Nach einer kurzen Pause stand ich vor dem größten Problem meiner Tour: Laut Karte sollte es am Wasser weiter gehen bis zum Schild „Lindenau Werft“. Obwohl ich eine gute Stunde gesucht habe, habe ich doch keinen Weg gefunden, der vom Holtenauer Leuchtturm wasserseitig am Flughafen Kiel vorbei führt.
Also an der Schnellstraße längs und durch Friedrichsort. Vor dem Tor der Lindenau Werft wieder kein Schild. Hätte mich an der Stelle auch sehr gewundert, als irgendwie wieder runter ans Wasser und nach der Festung Friedrichsort Ausschau halten. Am Wasser habe ich dann mehr durch Zufall als alles andere das Schild zur Lindenau Werft gefunden und noch kurz die Aussicht genossen, bevor ich mich wieder meinem Weg zuwendete.

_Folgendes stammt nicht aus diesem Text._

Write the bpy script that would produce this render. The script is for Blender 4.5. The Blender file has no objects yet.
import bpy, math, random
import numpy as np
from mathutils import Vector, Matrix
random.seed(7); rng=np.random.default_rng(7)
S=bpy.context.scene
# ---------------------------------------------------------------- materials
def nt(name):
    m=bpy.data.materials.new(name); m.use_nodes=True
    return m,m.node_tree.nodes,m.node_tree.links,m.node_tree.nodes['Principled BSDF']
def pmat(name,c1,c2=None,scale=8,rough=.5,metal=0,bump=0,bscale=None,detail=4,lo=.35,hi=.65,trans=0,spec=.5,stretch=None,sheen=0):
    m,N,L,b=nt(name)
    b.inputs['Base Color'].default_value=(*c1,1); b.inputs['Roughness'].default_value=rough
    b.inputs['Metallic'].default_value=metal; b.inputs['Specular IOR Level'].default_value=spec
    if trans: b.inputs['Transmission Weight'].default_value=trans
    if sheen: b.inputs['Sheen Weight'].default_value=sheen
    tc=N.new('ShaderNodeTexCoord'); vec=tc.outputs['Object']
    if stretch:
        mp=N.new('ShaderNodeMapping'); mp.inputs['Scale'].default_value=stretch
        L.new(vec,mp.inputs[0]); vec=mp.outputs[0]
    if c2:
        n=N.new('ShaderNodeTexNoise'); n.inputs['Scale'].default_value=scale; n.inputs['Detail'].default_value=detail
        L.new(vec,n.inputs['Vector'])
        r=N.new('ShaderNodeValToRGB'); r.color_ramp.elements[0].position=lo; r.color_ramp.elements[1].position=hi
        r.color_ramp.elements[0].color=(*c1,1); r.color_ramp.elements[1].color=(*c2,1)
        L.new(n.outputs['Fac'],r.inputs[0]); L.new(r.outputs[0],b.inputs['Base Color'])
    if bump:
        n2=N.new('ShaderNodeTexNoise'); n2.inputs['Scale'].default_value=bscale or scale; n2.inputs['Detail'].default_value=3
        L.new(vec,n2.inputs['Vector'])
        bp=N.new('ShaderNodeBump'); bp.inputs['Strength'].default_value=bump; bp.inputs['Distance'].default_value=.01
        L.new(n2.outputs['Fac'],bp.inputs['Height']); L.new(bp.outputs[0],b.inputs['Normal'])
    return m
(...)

An eine Weiterfahrt am Wasser, wie es die Karte vorsieht, war weiterhin nicht zu denken, denn in wenigen hundert Metern Entfernung sah ich schon den Zaun des Caterpillar-Betriebsgeländes.
Wieder mehr durch Zufall als durch echtes Wissen oder Karteninformation fand ich dann auch das Schild „Festung Friedrichsort“. Eine kurze Toilettenpause bot sich an, zumal auch die Poperze mal langsam nach ein wenig Entspannung verlangte. Es war ordentlich Frachterverkehr in Richtung des Nord-Ostsee-Kanals, was mich wieder zu dem Ausruf „Ich brauche echt mal eine anständige Kamera!“ veranlasste, bevor ich mich in Richtung der letzten Station meiner Reise auf machte.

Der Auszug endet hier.